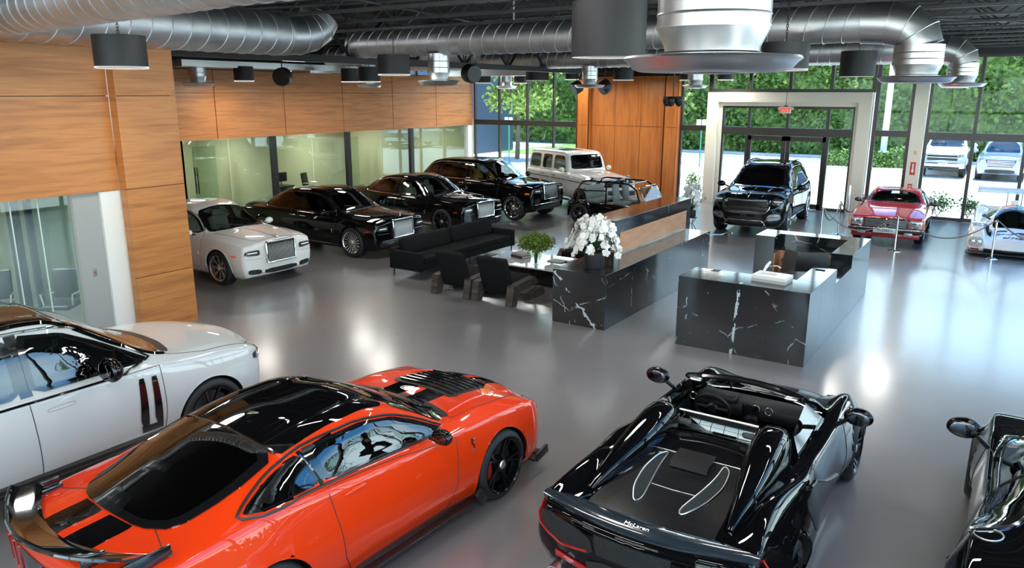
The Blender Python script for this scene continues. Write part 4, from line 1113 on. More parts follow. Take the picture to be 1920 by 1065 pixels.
# wing
def wing_sec(y, chord=.21, z0=0, x0=-2.38):
    t = abs(y)/.84; x = x0+.30*t*t; z = 1.085+.035*t*t+z0
    return [(x+chord*.5, y, z-.015), (x+chord*.2, y, z+.012), (x-chord*.25, y, z+.022), (x-chord*.5, y, z+.050), (x-chord*.52, y, z+.040), (x-chord*.25, y, z-.004), (x+chord*.2, y, z-.022)]
m = MB(); ys = [-.76+1.52*k/28 for k in range(29)]; vs = []; fs = []
for y in ys: vs += wing_sec(y)
for i in range(28):
    for j in range(7): fs.append((i*7+j, i*7+(j+1) % 7, (i+1)*7+(j+1) % 7, (i+1)*7+j))
fs += [tuple(range(7)), tuple(range(28*7, 29*7))]
m.add(vs, fs)
for sg in (1, -1):
    m.box((-2.10, sg*.755, 1.06), (.34, .022, .11), bev=.008)
    m.box((-2.27, sg*.45, 1.06), (.16, .05, .07), bev=.012); m.box((-2.05, sg*.74, 1.03), (.26, .05, .07), bev=.012)
m.build('rear_wing', pGloss, c.root)
lip = MB(); lip.tube([(-2.49+.30*(y/.84)**2, y, 1.135+.035*(y/.84)**2) for y in ys], .014, 6); lip.build('gurney_flap', pGloss, c.root)
c.patch('rear_panel', 'B', [(-.74, .66), (-.74, .90), (.74, .90), (.74, .66)], pGloss, .006, 1)
for sg in (1, -1):
    for k in range(3):
        y = sg*(.44+.11*k)
        c.patch('tail_light', 'B', [(y-.035, .68), (y-.035, .88), (y+.035, .88), (y+.035, .68)], redL, .014, 1)
c.patch('rear_bumper_intake', 'B', [(-.6, .30), (-.6, .44), (.6, .44), (.6, .30)], plastic, .006, 1)
m = MB().lathe([(0, 0), (.085, 0), (.085, .012), (.06, .02), (0, .02)], n=28, ax='X'); p, n = c.hit('B', 0, .80)
m.xf(Matrix.Translation((p.x-.03, 0, .80))).build('rear_badge', steel, c.root)
lamp_unit(c, [(.50, .62), (.52, .70), (.78, .70), (.80, .64)])
c.patch('front_grille', 'F', [(-.46, .50), (-.50, .66), (.50, .66), (.46, .50)], plastic, .006, 1)
c.patch('lower_intake', 'F', [(-.62, .20), (-.66, .44), (.66, .44), (.62, .20)], plastic, .006, 1)
m = MB(); pts = [c.hit('F', -.88+1.76*k/20, .22)[0] for k in range(21)]
for a, b in zip(pts[:-1], pts[1:]): m.box(((a.x+b.x)/2+.03, (a.y+b.y)/2, .12), (.16, abs(b.y-a.y)+.02, .02))
m.build('front_splitter', plastic, c.root)
for sg in (1, -1):
    m = MB().box((0, sg*.93, .155), (2.0, .10, .05), bev=.015).box((.97, sg*.97, .19), (.10, .05, .16), ry=-.5, bev=.012); m.build('side_skirt', plastic, c.root)
    MB().box((2.06, sg*.93, .20), (.22, .03, .10), ry=-.2, bev=.01).build('bumper_winglet', plastic, c.root)
for pl, sg in (('R', -1), ('L', 1)):
    p, n = c.hit(pl, -.48, .89, .002)
    MB().ellipsoid((p.x, p.y+sg*.006, p.z), (.12, .018, .028), 16, 8).build('door_handle', pOrange, c.root)
# cobra-like emblem on the fender
p, n = c.hit('R', .92, .74, .006)
m = MB().tube([(p.x-.03, p.y, p.z-.06), (p.x+.02, p.y, p.z-.05), (p.x+.01, p.y, p.z-.01), (p.x-.02, p.y, p.z+.02), (p.x-.01, p.y, p.z+.055), (p.x+.025, p.y, p.z+.05)], .009, 6)
m.build('fender_emblem', pGloss, c.root)
c.mirror(.38, 1.02, 1.04, pBlack, sz=(.13, .19, .13), arm=(.02, .04, -.05))
c.wheels(('pairs', 5, .12), P('satin black alloy', (.008, .008, .009), .18, .4), w=.30, rr=.275, caliper=P('red caliper', (.4, .01, .01), .35))
c.floor_pan(-1.7, .85, .80, .25, .85); c.seats((-.35,), (-.37, .37), .3, seatB); c.dash(.62, .92, .66)

# ---------------- large pearl SUV
RR_ = dict(x0=-2.52, x1=2.42, bow=.10, f3=.6,
  wid=[(-2.52, .84), (-2.2, .95), (-1.5, 1.0), (0, 1.005), (1.5, 1.0), (2.0, .965), (2.25, .91), (2.42, .80)],
  zb=[(-2.52, .50), (-2.2, .36), (-1, .30), (1.9, .29), (2.42, .36)],
  zs=[(-2.52, 1.0), (-2.0, 1.13), (-1, 1.16), (.6, 1.15), (1.4, 1.10), (2.0, 1.03), (2.42, .90)],
  zc=[(-2.52, 1.10), (-2.42, 1.2), (-2.25, 1.5), (-2.05, 1.76), (-1.8, 1.83), (-1, 1.865), (-.3, 1.87), (.02, 1.84), (.30, 1.72), (.68, 1.47), (1.12, 1.225), (1.3, 1.195), (1.7, 1.17), (2.15, 1.10), (2.42, .98)],
  y6=[(-2.52, .72), (-2.2, .68), (-1.5, .66), (-.4, .665), (.2, .67), (1.05, .79), (1.4, .76), (2.42, .6)],
  sh=[(-2.5, .05), (0, .05), (1.5, .07), (2.42, .06)], crown=[(-2.5, .05), (0, .05), (1.2, .03), (2.4, .03)], ends=(.12, .08, .16, .10), fb=.22, rb=.08, fa=-.06,
  wheels=(1.5, -1.5, .395, .445, 1.0), dl=.6, dens=.045, n=[5, 4, 6, 6, 3, 8, 6, 6], lip=.008, scale=1.03)
c = Car('sport_utility', 'large pearl white SUV with black roof and twin black door gills, at the left edge', 'car', (-8.68, 3.62, 0), 88.5, RR_, pPearl)
c.window('windshield', 'T', [(1.04, -.76), (.5, -.715), (.13, -.64), (.06, 0), (.13, .64), (.5, .715), (1.04, .76), (1.15, .4), (1.15, -.4)], glassD, border=.88, rnd=1)
c.window('front_side_window', 'R', [(.88, 1.195), (.40, 1.50), (.06, 1.68), (-.35, 1.745), (-.35, 1.195)], glassD, border=.88, rnd=1, q=.10, hole=None)
c.window('rear_side_window', 'R', [(-.42, 1.195), (-.42, 1.745), (-1.25, 1.74), (-1.38, 1.195)], glassD, border=.88, rnd=1, q=.10, hole=None)
c.window('quarter_window', 'R', [(-1.45, 1.195), (-1.32, 1.735), (-1.9, 1.69), (-2.2, 1.25)], glassD, border=.88, rnd=1, q=.12, hole=None)
c.window('rear_window', 'B', [(-.62, 1.26), (-.56, 1.70), (.56, 1.70), (.62, 1.26)], glassD, border=.88, rnd=1)
dl = [(.98, 1.14), (.44, 1.54), (.10, 1.735), (-.4, 1.775), (-1.3, 1.77), (-1.93, 1.72), (-2.27, 1.22), (-1.4, 1.14)]
c.line('window_seal', 'R', dl, .014, pGloss, True, rnd=1, mir=True, off=.004)
pf = [(.92, 1.13), (.92, .60), (.90, .42), (-.36, .40), (-.39, 1.14)]
pr_ = [(-.39, 1.14), (-.36, .40), (-.95, .40), (-1.12, .7), (-1.35, .98), (-1.40, 1.14)]
c.finish([('front_door', 'S', pf), ('rear_door', 'S', pr_), ('hood', 'T', [(1.14, 0), (1.10, .80), (1.5, .87), (2.1, .80), (2.34, .50), (2.36, 0)])])
c.patch('roof_panel', 'T', [(.08, -.62), (-.5, -.655), (-1.9, -.63), (-2.0, -.4), (-2.0, .4), (-1.9, .63), (-.5, .655), (.08, .62), (.03, 0)], pBlack, .004, 1, .06)
for sg in (1, -1):
    c.line('a_pillar_trim', 'T', [(1.08, sg*.765), (.62, sg*.735), (.22, sg*.655)], .035, pBlack, off=-.012)
    c.line('roof_rail', 'T', [(.18, sg*.64), (-.5, sg*.655), (-1.9, sg*.63)], .035, pBlack, off=-.014)
c.patch('cowl_panel', 'T', [(1.08, -.70), (1.17, -.36), (1.18, 0), (1.17, .36), (1.08, .70), (1.18, .72), (1.27, .36), (1.28, 0), (1.27, -.36), (1.18, -.72)], plastic, .003, 1)
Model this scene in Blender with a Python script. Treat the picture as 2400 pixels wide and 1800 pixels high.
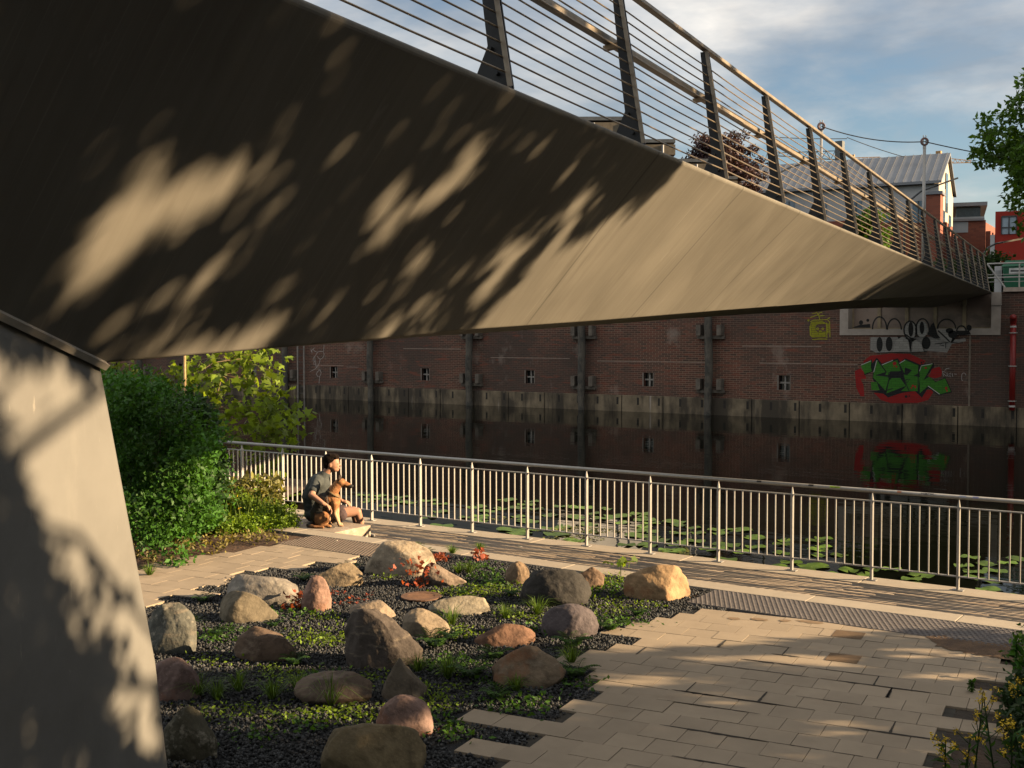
import bpy, bmesh, math, random
import numpy as np
from mathutils import Vector, Matrix
random.seed(7); rng = np.random.default_rng(7)
for o in list(bpy.data.objects): bpy.data.objects.remove(o)
SC = bpy.context.scene
rad = math.radians

# ---------------------------------------------------------------- camera
F = 2706.0                                    # focal length in photo pixels (photo 2400 x 1800)
PITCH, ROLL, YAW, TH = rad(2.455), rad(-.12), rad(124.76), rad(8.19)
fwd = np.array([math.cos(YAW)*math.cos(PITCH), math.sin(YAW)*math.cos(PITCH), -math.sin(PITCH)])
rgt = np.array([math.sin(YAW), -math.cos(YAW), 0.]); up0 = np.cross(rgt, fwd)
RI = math.cos(ROLL)*rgt + math.sin(ROLL)*up0; UP = -math.sin(ROLL)*rgt + math.cos(ROLL)*up0
CAM = np.array([0., 0., 2.6])
cd = bpy.data.cameras.new('camera'); cam = bpy.data.objects.new('camera', cd); SC.collection.objects.link(cam)
cd.sensor_width = 36; cd.lens = F/2400*36; cd.clip_start = .05; cd.clip_end = 3000
cam.matrix_world = Matrix(((RI[0], UP[0], -fwd[0], CAM[0]), (RI[1], UP[1], -fwd[1], CAM[1]), (RI[2], UP[2], -fwd[2], CAM[2]), (0, 0, 0, 1)))
SC.camera = cam

# ---------------------------------------------------------------- light
SUN_H, SUN_E = rad(28), rad(16.5)
sd = bpy.data.lights.new('sun', 'SUN'); sd.energy = 5.0; sd.angle = rad(.5); sd.color = (1.0, .735, .445)
sun = bpy.data.objects.new('sun', sd); SC.collection.objects.link(sun)
dsun = Vector((math.cos(SUN_H)*math.cos(SUN_E), math.sin(SUN_H)*math.cos(SUN_E), math.sin(SUN_E)))
sun.rotation_euler = dsun.to_track_quat('Z', 'Y').to_euler(); sun.location = (30, 20, 20)
w = bpy.data.worlds.new('World'); SC.world = w; w.use_nodes = True
nt = w.node_tree; nt.nodes.clear()
def N(t, k, **kw):
    n = t.nodes.new(k)
    for a, b in kw.items(): setattr(n, a, b)
    return n
sky = N(nt, 'ShaderNodeTexSky', sky_type='NISHITA', sun_disc=False, sun_elevation=SUN_E, sun_rotation=math.pi/2-SUN_H, air_density=1.0, dust_density=.6, ozone_density=1.6)
tc = N(nt, 'ShaderNodeTexCoord'); sep = N(nt, 'ShaderNodeSeparateXYZ'); nt.links.new(tc.outputs['Generated'], sep.inputs[0])
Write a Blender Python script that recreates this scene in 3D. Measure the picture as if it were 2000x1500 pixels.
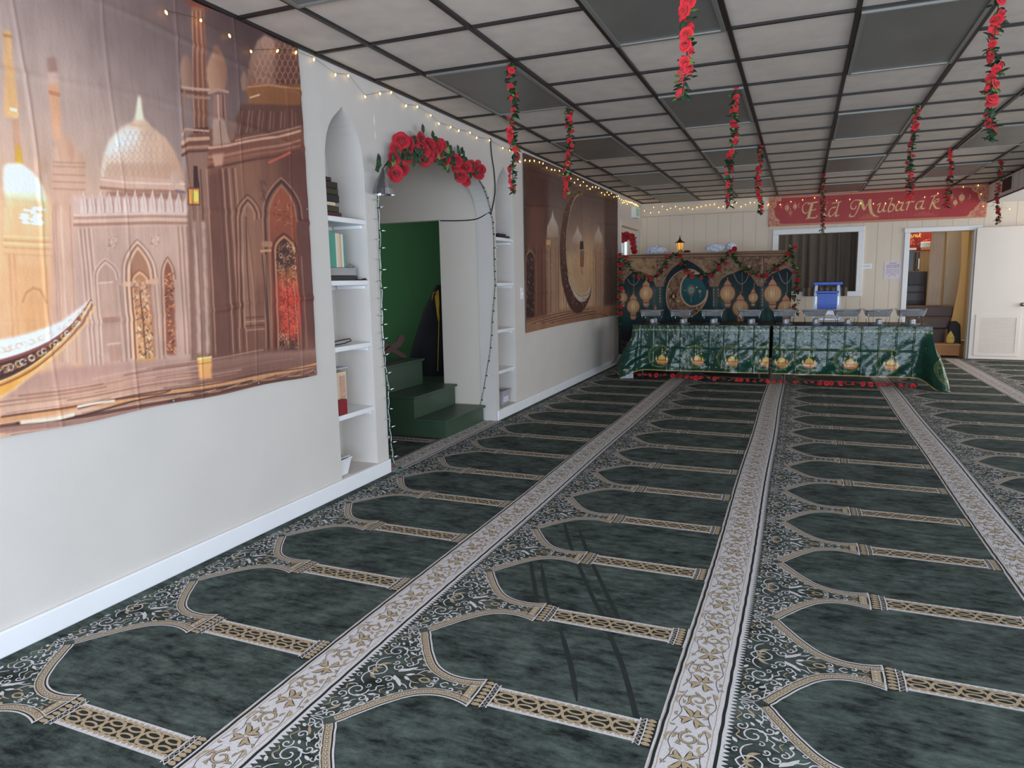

> WRITTEN TASK
Above are some records. Reproduce the lines from the one with "Model this scene" down to the one with "SC.camera = cam", keeping both, and leave every picture out.

> RESULT OF THE EXERCISE
Model this scene in Blender with a Python script. Treat the picture as 2400 pixels wide and 1800 pixels high.
import bpy, bmesh, math, random
import numpy as np
from mathutils import Vector, Matrix
random.seed(7); rng = np.random.default_rng(7)
for o in list(bpy.data.objects): bpy.data.objects.remove(o)
SC = bpy.context.scene
rad = math.radians

# ---------------------------------------------------------------- camera
F = 2706.0                                    # focal length in photo pixels (photo 2400 x 1800)
PITCH, ROLL, YAW, TH = rad(2.455), rad(-.12), rad(124.76), rad(8.19)
fwd = np.array([math.cos(YAW)*math.cos(PITCH), math.sin(YAW)*math.cos(PITCH), -math.sin(PITCH)])
rgt = np.array([math.sin(YAW), -math.cos(YAW), 0.]); up0 = np.cross(rgt, fwd)
RI = math.cos(ROLL)*rgt + math.sin(ROLL)*up0; UP = -math.sin(ROLL)*rgt + math.cos(ROLL)*up0
CAM = np.array([0., 0., 2.6])
cd = bpy.data.cameras.new('camera'); cam = bpy.data.objects.new('camera', cd); SC.collection.objects.link(cam)
cd.sensor_width = 36; cd.lens = F/2400*36; cd.clip_start = .05; cd.clip_end = 3000
cam.matrix_world = Matrix(((RI[0], UP[0], -fwd[0], CAM[0]), (RI[1], UP[1], -fwd[1], CAM[1]), (RI[2], UP[2], -fwd[2], CAM[2]), (0, 0, 0, 1)))
SC.camera = cam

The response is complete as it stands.